This document provides information about what you should expect when it comes to discussions about your workload – based on existing policies agreed with Northumbria UCU, the branch’s Workload Survey, and on national UCU campaigns.
The results of the Survey have been published nationally by the Labour Research Department, and are available on the branch website: https://www.ucu-unn.org.uk/images/stories/File/Workloads.pdf.
- Any changes to or discussions about how workload is experienced, allocated, or processed need to have your health, safety, and wellbeing, as well as equality and inclusivity, at their heart.

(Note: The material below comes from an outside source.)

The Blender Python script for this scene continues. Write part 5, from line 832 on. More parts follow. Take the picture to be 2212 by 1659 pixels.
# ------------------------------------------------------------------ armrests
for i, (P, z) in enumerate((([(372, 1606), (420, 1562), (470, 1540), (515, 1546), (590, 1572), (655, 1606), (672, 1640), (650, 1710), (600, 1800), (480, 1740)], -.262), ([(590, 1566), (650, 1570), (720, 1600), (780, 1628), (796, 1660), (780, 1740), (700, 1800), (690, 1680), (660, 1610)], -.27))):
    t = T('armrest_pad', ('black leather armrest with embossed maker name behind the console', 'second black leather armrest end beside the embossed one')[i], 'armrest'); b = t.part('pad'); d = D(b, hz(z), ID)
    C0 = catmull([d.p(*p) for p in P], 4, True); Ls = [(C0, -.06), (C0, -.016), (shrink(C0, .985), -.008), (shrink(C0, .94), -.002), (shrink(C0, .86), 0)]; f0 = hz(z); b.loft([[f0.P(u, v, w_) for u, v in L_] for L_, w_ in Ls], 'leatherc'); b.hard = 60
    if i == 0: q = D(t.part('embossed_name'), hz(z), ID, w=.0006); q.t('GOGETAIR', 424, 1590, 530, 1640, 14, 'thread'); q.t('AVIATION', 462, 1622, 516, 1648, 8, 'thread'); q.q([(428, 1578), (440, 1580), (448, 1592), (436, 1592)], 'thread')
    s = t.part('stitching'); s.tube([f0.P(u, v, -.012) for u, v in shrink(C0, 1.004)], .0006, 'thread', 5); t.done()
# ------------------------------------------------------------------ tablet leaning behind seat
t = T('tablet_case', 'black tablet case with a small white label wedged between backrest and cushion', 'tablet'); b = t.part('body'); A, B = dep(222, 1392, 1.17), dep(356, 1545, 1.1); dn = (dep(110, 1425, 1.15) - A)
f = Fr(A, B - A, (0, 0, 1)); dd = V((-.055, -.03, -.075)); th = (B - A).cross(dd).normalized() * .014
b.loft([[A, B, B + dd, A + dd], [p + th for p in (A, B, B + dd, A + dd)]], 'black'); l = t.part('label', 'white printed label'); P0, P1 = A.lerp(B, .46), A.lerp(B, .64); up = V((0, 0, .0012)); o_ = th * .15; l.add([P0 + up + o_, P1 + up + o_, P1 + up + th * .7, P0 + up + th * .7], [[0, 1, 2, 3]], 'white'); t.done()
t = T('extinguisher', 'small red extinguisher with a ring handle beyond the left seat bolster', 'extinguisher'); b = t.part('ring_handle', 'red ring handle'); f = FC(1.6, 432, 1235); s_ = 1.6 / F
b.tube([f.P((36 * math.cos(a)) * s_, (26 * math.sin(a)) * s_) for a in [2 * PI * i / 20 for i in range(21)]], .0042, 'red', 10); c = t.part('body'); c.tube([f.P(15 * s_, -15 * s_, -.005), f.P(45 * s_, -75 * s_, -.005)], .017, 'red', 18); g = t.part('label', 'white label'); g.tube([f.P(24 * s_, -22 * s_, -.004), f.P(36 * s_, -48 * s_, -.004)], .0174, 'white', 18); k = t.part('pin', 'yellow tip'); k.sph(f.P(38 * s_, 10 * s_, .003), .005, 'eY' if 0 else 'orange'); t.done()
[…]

- Any information generated by consultation should be made available to all, and any changes to workload must in turn be negotiated with UCU, to make things better for you not worse. The current Workload Planning Scheme was agreed via negotiation with UCU in 2014; the Scheme says workload is meant to be subject to 'Periodic Review' involving UCU precisely because of this; and the relevant legislation says employers have to collectively bargain (i.e. negotiate) on 'terms and conditions of employment' and the 'allocation of work' : https://www.legislation.gov.uk/ukpga/1992/52/part/IV/chapter/I#:~:text=Trade%20Union%20and%20Labour%20Relations%20(Consolidation)%20Act%201992.
- Some improvements to how workload is experienced, allocated, or processed, could be achieved simply by honouring the terms of the existing scheme: you should be able to meet to see and agree their workload in a transparent way long before you have to do what is in your workload; you should get additional hours for developing new modules, or for running large modules.
- 1 hours’ preparation for one hours’ delivery (1:1) is not sufficient.
- Externally-funded research time should mean that (not use up your research allocation).
- 10 hours for second PhD supervision per year is not enough.
- 20 working days, and .75 time, are not enough for marking.
- Cuts in professional support push the admin burden on to academic staff and are not cost-effective.
- When academic colleagues leave and are not replaced, this has a huge impact on everyone else’s workload.